One reason is Netflix’s heavy promotion on subscriber pages, even though Watch Instantly comes at no extra charge. Another is the mother ship’s steady upgrades to what was a fairly mangy online catalog — for example, the addition of Criterion Collection streaming videos. (Criterion is on Hulu as well, but so far its offerings might as well be dubbed the Blind Swordsman Channel.)
Netflix stock went on a tear this week, rising briefly above the $100 mark on strong subscriber growth (to 14 million) and analysts’ upgrades. Stockholders have seen their money double in a little more than a year.
Netflix just debuted its Watch Instantly fare on the Wii console, making the online videos available on all three top game systems.

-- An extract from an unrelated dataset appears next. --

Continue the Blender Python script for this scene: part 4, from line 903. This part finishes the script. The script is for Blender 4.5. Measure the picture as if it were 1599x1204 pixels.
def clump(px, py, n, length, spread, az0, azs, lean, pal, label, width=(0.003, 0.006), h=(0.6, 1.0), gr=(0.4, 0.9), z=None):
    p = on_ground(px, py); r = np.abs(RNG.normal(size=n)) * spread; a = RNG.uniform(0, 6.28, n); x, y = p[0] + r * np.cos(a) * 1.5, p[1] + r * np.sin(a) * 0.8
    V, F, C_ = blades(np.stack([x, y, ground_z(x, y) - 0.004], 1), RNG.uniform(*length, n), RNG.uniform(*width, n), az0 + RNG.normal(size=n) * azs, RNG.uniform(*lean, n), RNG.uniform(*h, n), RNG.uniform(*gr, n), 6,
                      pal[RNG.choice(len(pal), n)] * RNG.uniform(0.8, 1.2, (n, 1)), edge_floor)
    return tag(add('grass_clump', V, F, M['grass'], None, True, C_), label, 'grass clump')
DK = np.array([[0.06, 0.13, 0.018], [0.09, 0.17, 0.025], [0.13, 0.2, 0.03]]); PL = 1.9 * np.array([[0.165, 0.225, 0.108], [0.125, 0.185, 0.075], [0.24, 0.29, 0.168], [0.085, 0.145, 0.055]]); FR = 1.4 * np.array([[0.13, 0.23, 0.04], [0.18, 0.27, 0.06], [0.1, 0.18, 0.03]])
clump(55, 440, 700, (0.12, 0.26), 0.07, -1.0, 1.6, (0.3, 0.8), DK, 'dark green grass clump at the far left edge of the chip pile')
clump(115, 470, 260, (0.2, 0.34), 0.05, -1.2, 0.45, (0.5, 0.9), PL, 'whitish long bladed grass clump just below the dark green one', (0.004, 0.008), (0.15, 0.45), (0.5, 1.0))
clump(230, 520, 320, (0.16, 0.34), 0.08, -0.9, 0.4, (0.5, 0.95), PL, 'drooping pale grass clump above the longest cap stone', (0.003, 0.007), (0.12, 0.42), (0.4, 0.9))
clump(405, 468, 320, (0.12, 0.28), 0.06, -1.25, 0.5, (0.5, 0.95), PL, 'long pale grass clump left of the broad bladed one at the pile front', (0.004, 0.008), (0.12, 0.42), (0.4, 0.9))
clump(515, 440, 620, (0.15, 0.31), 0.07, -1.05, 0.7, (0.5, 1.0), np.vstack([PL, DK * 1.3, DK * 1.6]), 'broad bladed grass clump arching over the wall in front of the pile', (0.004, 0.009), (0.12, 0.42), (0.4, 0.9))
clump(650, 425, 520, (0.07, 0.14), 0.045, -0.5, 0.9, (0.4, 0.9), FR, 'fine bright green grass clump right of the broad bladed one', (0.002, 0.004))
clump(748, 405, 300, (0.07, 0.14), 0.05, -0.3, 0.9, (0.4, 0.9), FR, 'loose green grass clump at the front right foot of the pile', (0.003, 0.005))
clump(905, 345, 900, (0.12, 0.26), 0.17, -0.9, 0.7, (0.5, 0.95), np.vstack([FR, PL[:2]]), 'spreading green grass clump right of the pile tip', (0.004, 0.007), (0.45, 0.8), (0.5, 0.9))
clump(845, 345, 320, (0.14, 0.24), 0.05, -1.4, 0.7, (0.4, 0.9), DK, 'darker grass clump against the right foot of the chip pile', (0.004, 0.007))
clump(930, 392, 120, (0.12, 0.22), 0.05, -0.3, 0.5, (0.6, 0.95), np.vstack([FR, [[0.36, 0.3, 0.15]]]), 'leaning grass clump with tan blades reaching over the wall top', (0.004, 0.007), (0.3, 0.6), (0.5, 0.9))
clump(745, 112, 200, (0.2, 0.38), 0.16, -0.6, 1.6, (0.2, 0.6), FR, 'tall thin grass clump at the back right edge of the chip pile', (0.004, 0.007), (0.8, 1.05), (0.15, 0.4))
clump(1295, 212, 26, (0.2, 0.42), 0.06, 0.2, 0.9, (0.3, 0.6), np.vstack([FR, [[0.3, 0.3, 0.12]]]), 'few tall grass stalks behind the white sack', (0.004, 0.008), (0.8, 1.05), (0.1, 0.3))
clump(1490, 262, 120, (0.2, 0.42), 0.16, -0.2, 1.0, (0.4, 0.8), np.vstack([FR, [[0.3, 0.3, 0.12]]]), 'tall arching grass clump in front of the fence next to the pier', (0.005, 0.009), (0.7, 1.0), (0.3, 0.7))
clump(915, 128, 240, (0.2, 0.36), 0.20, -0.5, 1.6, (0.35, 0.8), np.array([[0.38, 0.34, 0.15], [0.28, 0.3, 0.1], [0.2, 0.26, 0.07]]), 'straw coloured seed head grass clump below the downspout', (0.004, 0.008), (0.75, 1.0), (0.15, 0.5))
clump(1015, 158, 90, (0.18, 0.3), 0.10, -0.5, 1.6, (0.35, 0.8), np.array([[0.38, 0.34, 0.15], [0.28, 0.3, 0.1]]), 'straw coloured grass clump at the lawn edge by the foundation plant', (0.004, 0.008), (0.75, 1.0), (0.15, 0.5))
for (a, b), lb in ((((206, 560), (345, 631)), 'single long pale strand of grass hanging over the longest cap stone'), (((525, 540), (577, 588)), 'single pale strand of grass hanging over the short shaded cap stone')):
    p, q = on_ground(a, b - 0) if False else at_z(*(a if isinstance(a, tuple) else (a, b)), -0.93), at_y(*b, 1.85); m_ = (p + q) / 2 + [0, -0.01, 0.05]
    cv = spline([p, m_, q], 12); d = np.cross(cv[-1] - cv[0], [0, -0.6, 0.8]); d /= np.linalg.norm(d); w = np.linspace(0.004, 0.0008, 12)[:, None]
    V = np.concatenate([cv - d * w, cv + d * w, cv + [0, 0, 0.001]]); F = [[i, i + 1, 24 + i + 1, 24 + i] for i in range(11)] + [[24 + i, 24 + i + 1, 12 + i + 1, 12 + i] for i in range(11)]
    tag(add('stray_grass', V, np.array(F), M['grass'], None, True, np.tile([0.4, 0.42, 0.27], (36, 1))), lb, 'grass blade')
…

Disclaimer: I’m a Netflix stockholder, wearing a big greedy grin … but remembering that trees don’t grow to the skies.
‘The Daily Show,’ ‘Colbert’ ditch Hulu
Issuing a “public and fond farewell,” Hulu announced that “The Daily Show” and “The Colbert Report” have defected from the online video streaming service.
The news comes as Hulu failed to renegotiate a deal for content from Comedy Central, owned by Viacom.
Hulu cast the departures as a wrenching loss for its viewers: “Our users have been extremely vocal and passionate about how much they love what the Comedy Central folks are doing.” The fun’s over on March 10.
In a Hulu blog post about Comedy Central that reads like a hail-Mary bit of negotiation, Hulu added: “We’ve driven steadily increasing revenue per view as advertisers voted with their budgets to take advantage of innovative ad formats and very strong advertising effectiveness.”
Comedy Central replied: “We had a great experience with Hulu, and we hope to work with its team again in the future.”
Hulu viewers were quick to pile on: “Let your corporate sponsors know that me and quite a few other people will be heading back to torrents due to this,” one guy groused.
The two late-night shows remain free on their own websites. But the video images are sharp and clear on Hulu, while the Comedy Central streams look soft, with oddly oversatured colors. The audio seems a bit better on Hulu as well.
“The Daily Show” and “The Colbert Report” debuted on Hulu in the summer of 2008. Hulu’s traffic began its dramatic gains about that time.
Erik Flannigan, executive vice president of digital media at MTV Networks, said at the time that the Hulu placement was a public service, given the creepy fact that something like 20 percent of young Americans said they got their political news from Stewart and his comic spawn.
Hulu’s days of freedom are numbered
Hulu may shift to a partial subscription model within six months, meaning the all-free party is almost over.
The big-media online video site is working on a plan that would allow viewers to access the five most recent airings of hit TV series, but older episodes would require a subscription fee of something like $5, the Los Angeles Times said in breaking the paid Hulu story.
Not all series would require paid access, the Times said, speculating that 20 primetime shows would be involved.
Hulu is owned by News Corp., Disney and NBC Universal, an arrangement that has long fueled speculation that the online video site’s days were numbered, at least as a free entity.
Not a shocker. NewsCorp. bigshot Chase Carey signaled the bad news about Hulu last fall:
“I think a free model is a very difficult way to capture the value of our content,” Carey told a conference put on by Broadcasting & Cable. “I think what we need to do is deliver that content to consumers in a way where they will appreciate the value. Hulu concurs with that, it needs to evolve to have a meaningful subscription model as part of its business.”
Comcast’s takeover of NBC Uni probably figured into the subscription-model thinking, as the cabler seeks to wall off network programming on the Internet, a fear of consumer groups.